> _Short problem_: Find the lines of data that contain the string "scene", then list them.
#### Material ####
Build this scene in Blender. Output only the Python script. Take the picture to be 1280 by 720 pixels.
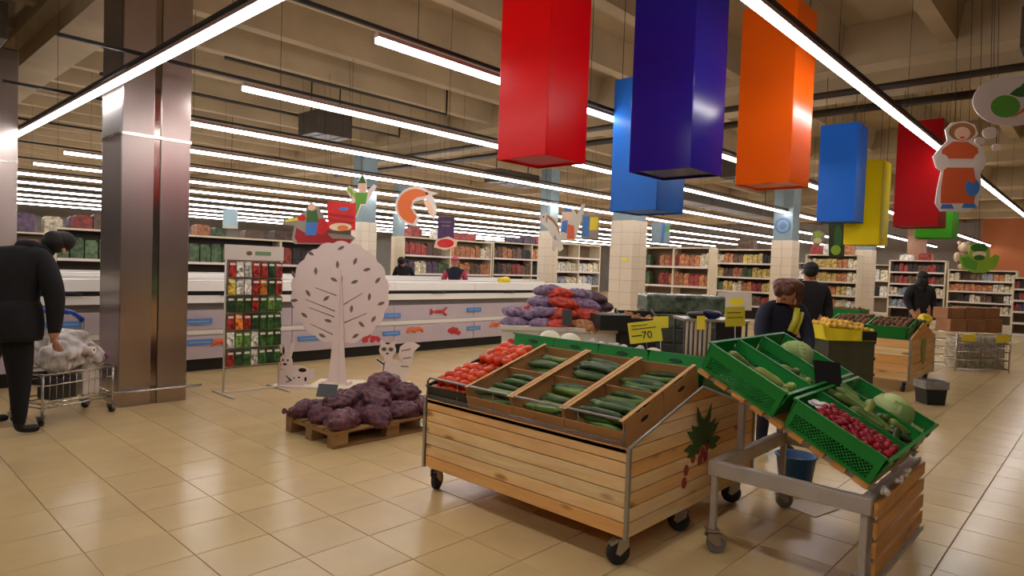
import bpy, bmesh, math, random
from math import sin, cos, pi, radians, hypot, atan2, sqrt
from mathutils import Vector, Matrix, Euler
random.seed(7)
SC = bpy.context.scene
for o in list(bpy.data.objects): bpy.data.objects.remove(o)
COL = SC.collection

# ---------------------------------------------------------------- camera, world, exposure
YAW, PITCH, ROLL, FPX, CH = radians(42.91), radians(-1.84), radians(2.01), 812.15, 1.557
_fw = Vector((cos(YAW)*cos(PITCH), sin(YAW)*cos(PITCH), sin(PITCH)))
_r = Vector((sin(YAW), -cos(YAW), 0)); _u = _r.cross(_fw)
_r2 = _r*cos(ROLL) + _u*sin(ROLL); _u2 = _u*cos(ROLL) - _r*sin(ROLL)
camd = bpy.data.cameras.new('camera'); cam = bpy.data.objects.new('camera', camd); COL.objects.link(cam)
camd.sensor_width = 36.0; camd.lens = FPX/1280*36; camd.clip_start = .05; camd.clip_end = 300
cam.matrix_world = Matrix(((_r2.x, _u2.x, -_fw.x, 0), (_r2.y, _u2.y, -_fw.y, 0), (_r2.z, _u2.z, -_fw.z, CH), (0, 0, 0, 1)))
SC.camera = cam
RC = YAW - pi/2                      # heading of the photograph's image plane, used for things turned to the aisle
W = bpy.data.worlds.new('world'); SC.world = W; W.use_nodes = True
W.node_tree.nodes['Background'].inputs[0].default_value = (.9, .8, .65, 1)
W.node_tree.nodes['Background'].inputs[1].default_value = .02
SC.view_settings.view_transform = 'Standard'; SC.view_settings.look = 'None'
SC.view_settings.exposure = EXPOSURE = -0.35; SC.view_settings.gamma = 1.0
TUBE = 34.0                          # radiance of the ceiling tubes

def P(px, py, D):
    "world point seen at photo pixel (px, py), D metres deep"
    return Vector((0, 0, CH)) + _fw*D + _r2*((px-640)/FPX*D) - _u2*((py-360)/FPX*D)

# ---------------------------------------------------------------- helpers
def lin(c):
    c = c/255.0
    return c/12.92 if c <= .04045 else ((c+.055)/1.055)**2.4
MATS = {}
def M(name, rgb, rough=.55, metal=0., var=0., scale=6., bump=0., rand=0., emit=0., kind=None, spec=.4, stretch=None, rgb2=None, bscale=None, rgb_rand=None, transl=0.):
    if name in MATS: return MATS[name]
    m = bpy.data.materials.new(name); MATS[name] = m; m.use_nodes = True
    nt = m.node_tree; b = nt.nodes['Principled BSDF']; L = nt.links
    col = tuple(lin(v) for v in rgb)+(1,)
    b.inputs['Base Color'].default_value = col
    b.inputs['Roughness'].default_value = rough; b.inputs['Metallic'].default_value = metal
    b.inputs['Specular IOR Level'].default_value = spec
    m.diffuse_color = col
    out = None
    tc = nt.nodes.new('ShaderNodeTexCoord'); src = tc.outputs['Object']
    oi = nt.nodes.new('ShaderNodeObjectInfo')
    if stretch or rand:
        mp = nt.nodes.new('ShaderNodeMapping'); L.new(src, mp.inputs['Vector'])
        if stretch: mp.inputs['Scale'].default_value = stretch
        mu = nt.nodes.new('ShaderNodeMath'); mu.operation = 'MULTIPLY'; mu.inputs[1].default_value = 37.
        L.new(oi.outputs['Random'], mu.inputs[0])
        cb = nt.nodes.new('ShaderNodeCombineXYZ')
        for i in range(3): L.new(mu.outputs[0], cb.inputs[i])
        L.new(cb.outputs[0], mp.inputs['Location']); src = mp.outputs[0]
    if var or rgb2:
        n = nt.nodes.new('ShaderNodeTexNoise'); n.inputs['Scale'].default_value = scale; n.inputs['Detail'].default_value = 4
        L.new(src, n.inputs['Vector'])
        mx = nt.nodes.new('ShaderNodeMix'); mx.data_type = 'RGBA'
        rp = nt.nodes.new('ShaderNodeMapRange'); rp.inputs[1].default_value = .35; rp.inputs[2].default_value = .65
        L.new(n.outputs['Fac'], rp.inputs[0]); L.new(rp.outputs[0], mx.inputs['Factor'])
        lo = tuple(lin(v) for v in rgb2)+(1,) if rgb2 else tuple(v*(1-var) for v in col[:3])+(1,)
        hi = col if rgb2 else tuple(min(1, v*(1+var*.6)) for v in col[:3])+(1,)
        mx.inputs['A'].default_value = lo; mx.inputs['B'].default_value = hi
        out = mx.outputs['Result']
    if kind == 'wood':
        wv = nt.nodes.new('ShaderNodeTexNoise'); wv.inputs['Scale'].default_value = 3.2; wv.inputs['Detail'].default_value = 6
        wv.inputs['Distortion'].default_value = 1.2
        L.new(src, wv.inputs['Vector'])
        m2 = nt.nodes.new('ShaderNodeMix'); m2.data_type = 'RGBA'; m2.blend_type = 'MULTIPLY'; m2.inputs['Factor'].default_value = 1
        cr = nt.nodes.new('ShaderNodeValToRGB'); cr.color_ramp.elements[0].position = .34; cr.color_ramp.elements[1].position = .6
        cr.color_ramp.elements[0].color = (.93, .82, .66, 1); cr.color_ramp.elements[1].color = (1, 1, 1, 1)
        L.new(wv.outputs['Fac'], cr.inputs[0]); L.new(out or oi.outputs['Color'], m2.inputs['A']); L.new(cr.outputs[0], m2.inputs['B'])
        if out is None: m2.inputs['A'].default_value = col; L.remove(m2.inputs['A'].links[0])
        out = m2.outputs['Result']
        mk = nt.nodes.new('ShaderNodeMapping'); mk.inputs['Scale'].default_value = (3.2, 9, 9); L.new(tc.outputs['Object'], mk.inputs[0]); L.new(cb.outputs[0], mk.inputs['Location'])
        vo = nt.nodes.new('ShaderNodeTexVoronoi'); vo.inputs['Scale'].default_value = .8; L.new(mk.outputs[0], vo.inputs['Vector'])
        kr = nt.nodes.new('ShaderNodeMapRange'); kr.inputs[1].default_value = .10; kr.inputs[2].default_value = .19; kr.inputs[3].default_value = .75; kr.inputs[4].default_value = 0; L.new(vo.outputs['Distance'], kr.inputs[0])
        mk2 = nt.nodes.new('ShaderNodeMix'); mk2.data_type = 'RGBA'; L.new(kr.outputs[0], mk2.inputs['Factor']); L.new(out, mk2.inputs['A']); mk2.inputs['B'].default_value = (.32, .14, .04, 1)
        out = mk2.outputs['Result']
    if rgb_rand:
        m3 = nt.nodes.new('ShaderNodeMix'); m3.data_type = 'RGBA'; m3.blend_type = 'MULTIPLY'
        fr = nt.nodes.new('ShaderNodeMath'); fr.operation = 'FRACT'; ml = nt.nodes.new('ShaderNodeMath'); ml.operation = 'MULTIPLY'; ml.inputs[1].default_value = 7.3
        L.new(oi.outputs['Random'], ml.inputs[0]); L.new(ml.outputs[0], fr.inputs[0]); L.new(fr.outputs[0], m3.inputs['Factor']); L.new(out, m3.inputs['A'])
        m3.inputs['B'].default_value = tuple(lin(v) for v in rgb_rand)+(1,); out = m3.outputs['Result']
    if rand:
        hs = nt.nodes.new('ShaderNodeHueSaturation')
        mr = nt.nodes.new('ShaderNodeMapRange'); mr.inputs[3].default_value = 1-rand; mr.inputs[4].default_value = 1+rand
        L.new(oi.outputs['Random'], mr.inputs[0]); L.new(mr.outputs[0], hs.inputs['Value'])
        if out is None: hs.inputs['Color'].default_value = col
        else: L.new(out, hs.inputs['Color'])
        out = hs.outputs['Color']
    if out is not None: L.new(out, b.inputs['Base Color'])
    if bump:
        n2 = nt.nodes.new('ShaderNodeTexNoise'); n2.inputs['Scale'].default_value = bscale or scale*4; n2.inputs['Detail'].default_value = 5
        L.new(src, n2.inputs['Vector'])
        bp = nt.nodes.new('ShaderNodeBump'); bp.inputs['Strength'].default_value = bump; bp.inputs['Distance'].default_value = .01
        L.new(n2.outputs['Fac'], bp.inputs['Height']); L.new(bp.outputs[0], b.inputs['Normal'])
    if transl:
        tb_ = nt.nodes.new('ShaderNodeBsdfTranslucent'); tb_.inputs['Color'].default_value = col; ms_ = nt.nodes.new('ShaderNodeMixShader'); ms_.inputs[0].default_value = transl
        L.new(b.outputs[0], ms_.inputs[1]); L.new(tb_.outputs[0], ms_.inputs[2]); L.new(ms_.outputs[0], nt.nodes['Material Output'].inputs['Surface'])
    if emit:
        b.inputs['Emission Color'].default_value = col; b.inputs['Emission Strength'].default_value = emit
    return m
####
> _Correct response_:
Build this scene in Blender. Output only the Python script. Take the picture to be 1280 by 720 pixels.
SC = bpy.context.scene